→ **REQUIREMENTS**: Type again, exactly, the lines below from the start through the line that includes "tree(NU, T_DOG2, -5.7, 22.8, 2.9, .42, 'knee-high".

→ **SUPPLIED MATERIAL**:

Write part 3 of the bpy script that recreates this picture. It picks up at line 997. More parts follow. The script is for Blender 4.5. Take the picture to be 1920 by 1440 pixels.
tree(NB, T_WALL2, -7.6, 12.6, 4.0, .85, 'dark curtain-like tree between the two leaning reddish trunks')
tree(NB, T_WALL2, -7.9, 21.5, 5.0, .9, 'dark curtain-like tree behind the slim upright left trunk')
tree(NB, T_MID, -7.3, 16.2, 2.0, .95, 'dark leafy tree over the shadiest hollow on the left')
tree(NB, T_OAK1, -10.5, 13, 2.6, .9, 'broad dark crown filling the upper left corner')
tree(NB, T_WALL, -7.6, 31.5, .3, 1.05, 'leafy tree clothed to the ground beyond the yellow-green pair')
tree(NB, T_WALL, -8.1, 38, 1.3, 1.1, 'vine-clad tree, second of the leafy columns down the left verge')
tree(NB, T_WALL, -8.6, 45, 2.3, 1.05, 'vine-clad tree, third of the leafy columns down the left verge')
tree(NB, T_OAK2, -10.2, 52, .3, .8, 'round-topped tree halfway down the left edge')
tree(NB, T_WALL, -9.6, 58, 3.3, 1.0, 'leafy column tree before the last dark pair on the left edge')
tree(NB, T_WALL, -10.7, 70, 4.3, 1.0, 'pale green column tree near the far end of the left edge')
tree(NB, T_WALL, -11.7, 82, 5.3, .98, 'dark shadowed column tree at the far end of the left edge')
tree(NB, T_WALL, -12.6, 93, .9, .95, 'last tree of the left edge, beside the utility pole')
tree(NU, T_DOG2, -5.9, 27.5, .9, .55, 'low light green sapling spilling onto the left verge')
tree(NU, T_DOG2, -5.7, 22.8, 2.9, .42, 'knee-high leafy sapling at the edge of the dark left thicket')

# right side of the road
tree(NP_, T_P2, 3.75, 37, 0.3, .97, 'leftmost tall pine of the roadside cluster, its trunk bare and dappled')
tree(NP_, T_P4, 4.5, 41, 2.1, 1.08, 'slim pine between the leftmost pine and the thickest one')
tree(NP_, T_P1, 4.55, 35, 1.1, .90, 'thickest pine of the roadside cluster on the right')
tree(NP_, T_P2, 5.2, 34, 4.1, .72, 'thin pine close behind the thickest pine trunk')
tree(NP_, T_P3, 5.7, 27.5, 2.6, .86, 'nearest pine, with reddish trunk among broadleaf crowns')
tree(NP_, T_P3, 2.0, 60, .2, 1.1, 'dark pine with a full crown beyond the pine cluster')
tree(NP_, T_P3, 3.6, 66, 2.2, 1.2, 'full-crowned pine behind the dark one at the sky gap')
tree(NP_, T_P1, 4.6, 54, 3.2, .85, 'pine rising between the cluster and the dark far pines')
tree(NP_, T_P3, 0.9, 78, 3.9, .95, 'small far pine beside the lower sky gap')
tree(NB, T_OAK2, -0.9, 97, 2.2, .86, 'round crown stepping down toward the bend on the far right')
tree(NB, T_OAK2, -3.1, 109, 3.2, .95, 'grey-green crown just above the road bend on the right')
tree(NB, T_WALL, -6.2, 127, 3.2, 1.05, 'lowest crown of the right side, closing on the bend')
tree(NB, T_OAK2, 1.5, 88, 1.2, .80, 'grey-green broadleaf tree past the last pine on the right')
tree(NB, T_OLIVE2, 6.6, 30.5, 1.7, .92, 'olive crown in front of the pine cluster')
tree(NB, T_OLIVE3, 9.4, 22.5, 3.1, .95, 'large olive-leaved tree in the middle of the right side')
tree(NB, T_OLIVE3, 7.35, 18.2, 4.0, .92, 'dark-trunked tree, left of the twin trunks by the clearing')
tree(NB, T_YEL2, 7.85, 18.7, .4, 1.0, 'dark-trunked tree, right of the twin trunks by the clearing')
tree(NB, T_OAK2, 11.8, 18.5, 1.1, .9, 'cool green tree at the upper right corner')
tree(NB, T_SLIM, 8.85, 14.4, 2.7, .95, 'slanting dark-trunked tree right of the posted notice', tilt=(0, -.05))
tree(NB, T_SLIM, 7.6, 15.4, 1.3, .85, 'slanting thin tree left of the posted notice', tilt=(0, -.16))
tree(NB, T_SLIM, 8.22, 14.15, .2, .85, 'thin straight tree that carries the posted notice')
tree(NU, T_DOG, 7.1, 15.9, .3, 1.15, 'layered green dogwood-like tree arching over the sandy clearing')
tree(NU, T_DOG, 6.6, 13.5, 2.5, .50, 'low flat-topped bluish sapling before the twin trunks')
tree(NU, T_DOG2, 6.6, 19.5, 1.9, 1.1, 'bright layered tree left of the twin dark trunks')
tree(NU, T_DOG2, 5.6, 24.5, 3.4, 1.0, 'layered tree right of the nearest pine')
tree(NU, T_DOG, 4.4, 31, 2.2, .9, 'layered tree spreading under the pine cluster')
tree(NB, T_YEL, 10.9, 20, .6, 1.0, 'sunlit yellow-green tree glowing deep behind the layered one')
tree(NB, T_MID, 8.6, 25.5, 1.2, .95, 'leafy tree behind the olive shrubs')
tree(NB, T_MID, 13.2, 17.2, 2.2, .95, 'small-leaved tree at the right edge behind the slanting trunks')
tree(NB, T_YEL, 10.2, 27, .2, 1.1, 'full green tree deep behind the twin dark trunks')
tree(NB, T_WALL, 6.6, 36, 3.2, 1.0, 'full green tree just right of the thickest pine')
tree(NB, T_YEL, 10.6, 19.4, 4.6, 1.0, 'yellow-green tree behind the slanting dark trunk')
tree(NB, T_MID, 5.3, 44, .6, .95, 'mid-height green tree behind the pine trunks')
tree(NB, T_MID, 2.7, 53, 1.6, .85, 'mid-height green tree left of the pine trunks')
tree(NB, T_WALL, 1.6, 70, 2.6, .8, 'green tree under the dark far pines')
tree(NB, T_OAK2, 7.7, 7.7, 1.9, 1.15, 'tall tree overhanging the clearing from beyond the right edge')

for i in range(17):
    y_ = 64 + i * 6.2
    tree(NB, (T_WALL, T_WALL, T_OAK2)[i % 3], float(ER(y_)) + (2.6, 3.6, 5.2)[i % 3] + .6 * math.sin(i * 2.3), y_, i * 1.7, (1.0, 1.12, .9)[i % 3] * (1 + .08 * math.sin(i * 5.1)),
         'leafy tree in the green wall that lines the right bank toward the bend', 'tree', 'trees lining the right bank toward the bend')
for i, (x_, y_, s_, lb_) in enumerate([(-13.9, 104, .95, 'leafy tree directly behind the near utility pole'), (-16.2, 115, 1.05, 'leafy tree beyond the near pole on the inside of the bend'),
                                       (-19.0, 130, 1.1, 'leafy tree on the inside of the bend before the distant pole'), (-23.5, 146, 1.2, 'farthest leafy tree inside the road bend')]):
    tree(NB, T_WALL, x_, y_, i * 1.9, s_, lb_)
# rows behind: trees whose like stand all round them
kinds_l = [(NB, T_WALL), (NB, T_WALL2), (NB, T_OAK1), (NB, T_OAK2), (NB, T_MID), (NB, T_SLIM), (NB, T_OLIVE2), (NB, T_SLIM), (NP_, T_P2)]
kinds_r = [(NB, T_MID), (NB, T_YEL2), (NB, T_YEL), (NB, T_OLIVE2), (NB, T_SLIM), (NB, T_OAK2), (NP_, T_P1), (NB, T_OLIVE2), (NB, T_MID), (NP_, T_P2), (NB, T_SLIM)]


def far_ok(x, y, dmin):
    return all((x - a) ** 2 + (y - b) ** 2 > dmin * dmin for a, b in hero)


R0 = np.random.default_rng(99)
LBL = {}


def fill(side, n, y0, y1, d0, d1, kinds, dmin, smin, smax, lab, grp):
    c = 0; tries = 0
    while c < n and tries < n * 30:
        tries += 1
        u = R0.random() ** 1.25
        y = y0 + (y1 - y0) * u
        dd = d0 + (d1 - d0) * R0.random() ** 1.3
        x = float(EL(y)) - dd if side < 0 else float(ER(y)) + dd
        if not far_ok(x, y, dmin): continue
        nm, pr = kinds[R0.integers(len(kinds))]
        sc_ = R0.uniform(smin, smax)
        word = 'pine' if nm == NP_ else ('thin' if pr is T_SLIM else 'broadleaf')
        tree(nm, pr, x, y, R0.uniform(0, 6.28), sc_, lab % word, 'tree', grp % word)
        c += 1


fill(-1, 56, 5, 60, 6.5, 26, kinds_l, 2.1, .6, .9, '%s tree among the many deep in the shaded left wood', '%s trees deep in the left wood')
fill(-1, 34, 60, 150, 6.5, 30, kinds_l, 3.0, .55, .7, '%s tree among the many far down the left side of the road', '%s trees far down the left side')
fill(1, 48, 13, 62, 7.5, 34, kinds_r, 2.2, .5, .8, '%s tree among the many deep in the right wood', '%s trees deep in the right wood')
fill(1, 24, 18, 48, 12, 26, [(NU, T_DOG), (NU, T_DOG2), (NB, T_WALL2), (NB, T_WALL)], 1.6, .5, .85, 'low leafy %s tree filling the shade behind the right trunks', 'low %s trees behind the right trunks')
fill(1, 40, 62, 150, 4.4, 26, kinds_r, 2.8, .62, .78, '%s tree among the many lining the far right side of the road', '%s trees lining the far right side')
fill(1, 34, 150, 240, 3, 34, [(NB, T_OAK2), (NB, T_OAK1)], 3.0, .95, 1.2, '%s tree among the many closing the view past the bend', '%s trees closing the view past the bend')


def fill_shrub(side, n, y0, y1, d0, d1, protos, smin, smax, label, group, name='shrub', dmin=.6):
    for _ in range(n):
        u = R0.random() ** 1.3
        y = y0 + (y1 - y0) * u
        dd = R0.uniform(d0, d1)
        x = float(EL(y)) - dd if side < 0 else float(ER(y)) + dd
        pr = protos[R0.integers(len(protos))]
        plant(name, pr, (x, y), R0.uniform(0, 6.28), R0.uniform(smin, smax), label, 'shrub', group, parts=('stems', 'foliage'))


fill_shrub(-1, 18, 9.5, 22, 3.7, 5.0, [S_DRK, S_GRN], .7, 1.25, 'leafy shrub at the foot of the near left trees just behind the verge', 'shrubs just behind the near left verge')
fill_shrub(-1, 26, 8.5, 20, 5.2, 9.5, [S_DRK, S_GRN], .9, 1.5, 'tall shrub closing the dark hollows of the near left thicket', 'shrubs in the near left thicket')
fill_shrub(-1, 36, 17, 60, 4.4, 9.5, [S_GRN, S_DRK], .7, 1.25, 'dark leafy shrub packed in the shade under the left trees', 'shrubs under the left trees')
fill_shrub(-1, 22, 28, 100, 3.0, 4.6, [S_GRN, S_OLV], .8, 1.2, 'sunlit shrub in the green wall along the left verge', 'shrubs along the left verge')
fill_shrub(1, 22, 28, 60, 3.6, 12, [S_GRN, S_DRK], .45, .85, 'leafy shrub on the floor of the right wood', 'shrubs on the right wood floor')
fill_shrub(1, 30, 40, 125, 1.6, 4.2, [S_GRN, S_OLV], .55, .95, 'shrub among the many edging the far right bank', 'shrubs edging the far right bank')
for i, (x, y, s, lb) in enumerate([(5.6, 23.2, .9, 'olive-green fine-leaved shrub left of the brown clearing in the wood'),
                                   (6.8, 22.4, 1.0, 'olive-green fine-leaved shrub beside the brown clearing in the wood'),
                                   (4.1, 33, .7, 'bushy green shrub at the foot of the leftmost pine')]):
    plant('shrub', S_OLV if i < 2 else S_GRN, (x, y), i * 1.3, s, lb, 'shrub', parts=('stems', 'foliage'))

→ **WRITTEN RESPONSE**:
Write part 3 of the bpy script that recreates this picture. It picks up at line 997. More parts follow. The script is for Blender 4.5. Take the picture to be 1920 by 1440 pixels.
tree(NB, T_WALL2, -7.6, 12.6, 4.0, .85, 'dark curtain-like tree between the two leaning reddish trunks')
tree(NB, T_WALL2, -7.9, 21.5, 5.0, .9, 'dark curtain-like tree behind the slim upright left trunk')
tree(NB, T_MID, -7.3, 16.2, 2.0, .95, 'dark leafy tree over the shadiest hollow on the left')
tree(NB, T_OAK1, -10.5, 13, 2.6, .9, 'broad dark crown filling the upper left corner')
tree(NB, T_WALL, -7.6, 31.5, .3, 1.05, 'leafy tree clothed to the ground beyond the yellow-green pair')
tree(NB, T_WALL, -8.1, 38, 1.3, 1.1, 'vine-clad tree, second of the leafy columns down the left verge')
tree(NB, T_WALL, -8.6, 45, 2.3, 1.05, 'vine-clad tree, third of the leafy columns down the left verge')
tree(NB, T_OAK2, -10.2, 52, .3, .8, 'round-topped tree halfway down the left edge')
tree(NB, T_WALL, -9.6, 58, 3.3, 1.0, 'leafy column tree before the last dark pair on the left edge')
tree(NB, T_WALL, -10.7, 70, 4.3, 1.0, 'pale green column tree near the far end of the left edge')
tree(NB, T_WALL, -11.7, 82, 5.3, .98, 'dark shadowed column tree at the far end of the left edge')
tree(NB, T_WALL, -12.6, 93, .9, .95, 'last tree of the left edge, beside the utility pole')
tree(NU, T_DOG2, -5.9, 27.5, .9, .55, 'low light green sapling spilling onto the left verge')
tree(NU, T_DOG2, -5.7, 22.8, 2.9, .42, 'knee-high leafy sapling at the edge of the dark left thicket')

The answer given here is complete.